Do You Enable “Optimize for Ad Hoc Workloads”?


Most of the time when I run a poll on my blog, I run it for at least a month so that I can get enough results in order for the data to be more or less representative of the SQL Server community. What has been odd about this poll, is that even though I have run it longer than any other poll on the website, it has had one of the fewest response rates.

When I look at the results, my best guess is that people who have looked at the poll weren’t familiar with the question, and because of that, ignored responding to it, instead of admitting that they didn’t know what it was. Or, perhaps it is because this feature is only available in SQL Server 2008 and higher, and not everyone is running this version yet.

When you look at the results, just over 36% of the respondents said that they use the “optimize for ad hoc workloads” SQL Server configuration option. Of the 15 or percent that said no, it is hard to know if they are not using it because they don’t know what it is, because they have made a deliberate choice not to use it, or because they don’t have any SQL Server 2008 instances. (That’s one of the limitations of such a simple poll.) About another 10% said “it depends” if they use it or not, and about 38% of the responders admitted not knowing what the feature does. I am guessing that the 38% is understated, assuming my belief that people didn’t respond to this question because they didn’t understand the question. It’s too bad that so many DBAs aren’t familiar with this option, as it is a very simple option that can return big benefits for many SQL Server instances.

For those of you who don’t know, when “optimize for ad hoc workloads” is turned on (it is off by default), SQL Server will only store a small compiled plan stub, not the entire execution plan, the very first time an ad hoc query is compiled for the first time. Should the same batch be executed again, then this time around, the full execution plan will be cached in the plan cache, which is what happens to ad hoc queries when this option is not turned on.

So how is this option useful? If your SQL Server instance executes many ad hoc queries, it is very possible that once the query is executed, it may never be executed again. This can produce what is sometimes called “plan cache bloat”, which means that much of your plan cache is wasted by execution plans that will never be used again, reducing the amount of buffer pool memory available to SQL Server. The “optimize for ad hoc workloads” option helps to prevent “plan cache bloat” by only caching the full execution plan of queries that are known to be used more than once. If “plan cache bloat” is a problem that you have, then turning on this feature can boost the performance of your SQL Server instance.
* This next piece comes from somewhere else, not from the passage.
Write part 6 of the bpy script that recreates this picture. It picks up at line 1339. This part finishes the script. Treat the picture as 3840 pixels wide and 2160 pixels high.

How do you know if you have the “plan cache bloat” and should turn on “optimize for ad hoc workloads”? The best way is to query sys.dm_exec_cached_plans, using one of the many queries available on the web, such as the one written by Kimberly Tripp. By using the querying this DMV, you will be able to quickly tell if your instance has a “plan cache bloat” problem. If it does, then turn this option on, as there is virtually no downside to doing to, and a great potential upside.

If you have any experience using this option, and would like to share your experiences, please do so below.

6 thoughts on “Do You Enable “Optimize for Ad Hoc Workloads”?

  1. Interesting–and your polls are usually this technical, as I recall. If you stack up your poll questions side by side, is there a pattern in those that get more responses and those that do not?

    Also, yes, we do 🙂

  2. There does seem to be a general trend of the more technical the poll question, the fewer the responses.

  3. I’m not clear about something: are you recommending we clear the plan cache periodically to reduce this bloat? Wln’r that purge oft-used plans as well? I see no way to purge only single-use plans.

    • No, I am not suggestion you clear the plan cache to reduce bloat, although I have heard of people doing this on a periodic basis. If you turn on this option, then the plan bloat problem, assuming you have one, should go away.

  4. My question was not clear: for those of us on SQL 2005, is there a way to clear the bloat, given that we have to live with ad hoc queries due to reporting tools being used. Writing stored procedures for all reports is not an option we have here.